EXERCISE REQUIREMENTS: Gather, from the listing beneath this task, every line holding the string "scene".

*** DATA SEGMENT

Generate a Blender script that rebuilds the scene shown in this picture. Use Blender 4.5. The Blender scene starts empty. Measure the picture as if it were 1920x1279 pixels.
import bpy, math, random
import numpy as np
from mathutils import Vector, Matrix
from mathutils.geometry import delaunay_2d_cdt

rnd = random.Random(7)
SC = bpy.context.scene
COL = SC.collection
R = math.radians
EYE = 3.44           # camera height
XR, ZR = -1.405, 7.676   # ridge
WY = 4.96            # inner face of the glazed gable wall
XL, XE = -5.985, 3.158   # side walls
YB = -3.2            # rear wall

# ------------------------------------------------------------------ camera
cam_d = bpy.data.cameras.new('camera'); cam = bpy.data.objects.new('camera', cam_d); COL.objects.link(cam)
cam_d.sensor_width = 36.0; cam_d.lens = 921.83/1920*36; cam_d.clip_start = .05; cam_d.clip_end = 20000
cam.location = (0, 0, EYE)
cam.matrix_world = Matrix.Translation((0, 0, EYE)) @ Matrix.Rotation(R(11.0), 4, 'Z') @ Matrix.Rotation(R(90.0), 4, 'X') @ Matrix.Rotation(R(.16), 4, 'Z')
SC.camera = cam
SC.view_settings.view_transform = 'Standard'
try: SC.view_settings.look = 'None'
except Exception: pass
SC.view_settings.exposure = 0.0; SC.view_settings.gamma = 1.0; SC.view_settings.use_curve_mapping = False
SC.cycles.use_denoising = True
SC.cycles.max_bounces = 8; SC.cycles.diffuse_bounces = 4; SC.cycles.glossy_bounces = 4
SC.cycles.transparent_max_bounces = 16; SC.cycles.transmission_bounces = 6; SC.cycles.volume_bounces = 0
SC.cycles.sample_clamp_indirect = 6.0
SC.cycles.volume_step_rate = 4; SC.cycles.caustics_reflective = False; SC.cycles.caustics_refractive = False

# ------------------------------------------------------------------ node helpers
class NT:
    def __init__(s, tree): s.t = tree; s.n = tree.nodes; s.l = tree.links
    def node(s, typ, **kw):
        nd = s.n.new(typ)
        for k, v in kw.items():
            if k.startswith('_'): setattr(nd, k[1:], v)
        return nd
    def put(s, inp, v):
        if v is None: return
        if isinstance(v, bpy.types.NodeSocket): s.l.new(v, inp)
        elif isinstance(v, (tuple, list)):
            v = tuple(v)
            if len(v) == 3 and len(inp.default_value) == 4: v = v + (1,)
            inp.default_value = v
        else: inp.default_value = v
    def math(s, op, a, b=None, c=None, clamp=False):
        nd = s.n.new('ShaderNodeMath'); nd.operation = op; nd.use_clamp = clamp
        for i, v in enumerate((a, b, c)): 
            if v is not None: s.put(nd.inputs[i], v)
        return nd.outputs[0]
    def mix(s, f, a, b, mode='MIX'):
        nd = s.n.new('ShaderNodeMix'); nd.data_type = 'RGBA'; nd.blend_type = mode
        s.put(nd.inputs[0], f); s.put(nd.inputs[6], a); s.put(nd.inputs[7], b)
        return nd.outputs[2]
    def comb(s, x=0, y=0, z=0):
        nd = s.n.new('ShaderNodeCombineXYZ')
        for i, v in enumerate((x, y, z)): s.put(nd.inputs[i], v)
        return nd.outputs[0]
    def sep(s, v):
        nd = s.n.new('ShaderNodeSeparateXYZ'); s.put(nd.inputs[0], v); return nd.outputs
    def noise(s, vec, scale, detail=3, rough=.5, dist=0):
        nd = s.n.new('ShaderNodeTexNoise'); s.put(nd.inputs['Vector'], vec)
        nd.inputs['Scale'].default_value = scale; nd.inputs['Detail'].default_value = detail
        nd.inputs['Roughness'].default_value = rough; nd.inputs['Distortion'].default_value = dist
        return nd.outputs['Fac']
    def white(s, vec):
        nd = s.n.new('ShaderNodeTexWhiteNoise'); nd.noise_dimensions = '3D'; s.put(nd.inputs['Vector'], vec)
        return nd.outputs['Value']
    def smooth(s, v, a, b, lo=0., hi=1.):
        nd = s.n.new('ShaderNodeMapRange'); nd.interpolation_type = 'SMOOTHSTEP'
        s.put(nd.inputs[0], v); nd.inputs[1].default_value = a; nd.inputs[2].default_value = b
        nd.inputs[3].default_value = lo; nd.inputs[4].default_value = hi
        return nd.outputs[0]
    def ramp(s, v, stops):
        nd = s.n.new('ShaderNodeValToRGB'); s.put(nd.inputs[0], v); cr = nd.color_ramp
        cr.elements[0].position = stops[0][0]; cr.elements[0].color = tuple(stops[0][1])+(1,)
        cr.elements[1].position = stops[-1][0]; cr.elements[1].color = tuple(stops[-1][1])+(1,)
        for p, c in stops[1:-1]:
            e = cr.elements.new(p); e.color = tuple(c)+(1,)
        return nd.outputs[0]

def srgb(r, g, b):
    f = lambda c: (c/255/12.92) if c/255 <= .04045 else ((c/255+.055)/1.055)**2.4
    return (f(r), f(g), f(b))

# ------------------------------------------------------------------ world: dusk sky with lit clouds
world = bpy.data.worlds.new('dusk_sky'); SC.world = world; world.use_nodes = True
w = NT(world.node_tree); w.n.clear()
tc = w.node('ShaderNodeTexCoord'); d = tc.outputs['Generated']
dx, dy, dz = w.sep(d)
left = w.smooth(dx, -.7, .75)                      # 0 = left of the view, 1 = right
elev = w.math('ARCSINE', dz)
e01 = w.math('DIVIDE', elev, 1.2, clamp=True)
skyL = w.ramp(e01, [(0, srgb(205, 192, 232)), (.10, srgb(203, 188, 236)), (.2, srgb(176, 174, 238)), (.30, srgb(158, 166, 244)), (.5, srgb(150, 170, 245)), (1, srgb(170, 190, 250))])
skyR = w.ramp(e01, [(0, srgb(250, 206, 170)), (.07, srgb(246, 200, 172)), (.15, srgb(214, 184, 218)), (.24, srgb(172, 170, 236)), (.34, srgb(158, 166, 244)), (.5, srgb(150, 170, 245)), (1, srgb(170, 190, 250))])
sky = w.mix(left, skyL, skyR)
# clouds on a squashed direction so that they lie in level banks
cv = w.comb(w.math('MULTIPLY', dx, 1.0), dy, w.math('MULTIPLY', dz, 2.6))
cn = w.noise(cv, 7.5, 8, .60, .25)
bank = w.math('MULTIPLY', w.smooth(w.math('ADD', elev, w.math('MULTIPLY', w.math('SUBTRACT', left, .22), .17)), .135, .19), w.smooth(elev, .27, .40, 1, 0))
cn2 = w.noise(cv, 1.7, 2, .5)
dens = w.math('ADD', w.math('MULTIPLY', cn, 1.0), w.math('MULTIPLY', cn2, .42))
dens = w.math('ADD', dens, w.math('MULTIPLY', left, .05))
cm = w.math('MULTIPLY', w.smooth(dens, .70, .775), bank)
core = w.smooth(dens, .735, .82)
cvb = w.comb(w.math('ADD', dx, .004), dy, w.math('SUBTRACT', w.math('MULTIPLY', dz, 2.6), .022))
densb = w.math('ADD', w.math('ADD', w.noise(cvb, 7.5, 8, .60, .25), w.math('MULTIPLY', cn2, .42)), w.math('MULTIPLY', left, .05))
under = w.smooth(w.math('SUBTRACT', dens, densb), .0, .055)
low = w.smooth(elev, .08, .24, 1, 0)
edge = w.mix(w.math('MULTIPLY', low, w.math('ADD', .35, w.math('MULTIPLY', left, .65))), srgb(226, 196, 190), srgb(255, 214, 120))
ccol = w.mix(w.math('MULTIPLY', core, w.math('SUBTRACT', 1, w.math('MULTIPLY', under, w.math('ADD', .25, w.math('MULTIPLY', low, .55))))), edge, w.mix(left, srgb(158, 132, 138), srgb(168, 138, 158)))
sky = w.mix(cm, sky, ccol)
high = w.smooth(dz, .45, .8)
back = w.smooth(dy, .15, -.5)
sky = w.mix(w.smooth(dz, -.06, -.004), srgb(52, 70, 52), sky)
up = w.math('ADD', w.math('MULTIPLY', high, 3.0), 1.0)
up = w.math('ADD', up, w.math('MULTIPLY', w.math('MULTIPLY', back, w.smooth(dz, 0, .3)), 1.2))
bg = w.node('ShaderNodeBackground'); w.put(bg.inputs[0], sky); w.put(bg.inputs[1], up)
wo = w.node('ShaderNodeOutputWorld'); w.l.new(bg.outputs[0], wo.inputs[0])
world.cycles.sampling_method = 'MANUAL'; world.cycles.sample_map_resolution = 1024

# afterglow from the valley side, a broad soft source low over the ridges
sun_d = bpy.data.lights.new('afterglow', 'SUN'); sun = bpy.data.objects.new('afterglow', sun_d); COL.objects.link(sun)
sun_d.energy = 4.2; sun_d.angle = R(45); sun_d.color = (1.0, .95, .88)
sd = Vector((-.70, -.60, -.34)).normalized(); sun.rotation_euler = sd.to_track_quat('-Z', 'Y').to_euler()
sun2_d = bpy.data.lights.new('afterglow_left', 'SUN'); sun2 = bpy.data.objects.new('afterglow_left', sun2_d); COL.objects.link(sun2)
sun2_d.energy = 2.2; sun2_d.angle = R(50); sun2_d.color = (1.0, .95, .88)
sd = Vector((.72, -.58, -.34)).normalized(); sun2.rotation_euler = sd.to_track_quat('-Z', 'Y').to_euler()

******

RESPONSE TO THIS EXERCISE:
Generate a Blender script that rebuilds the scene shown in this picture. Use Blender 4.5. The Blender scene starts empty. Measure the picture as if it were 1920x1279 pixels.
SC = bpy.context.scene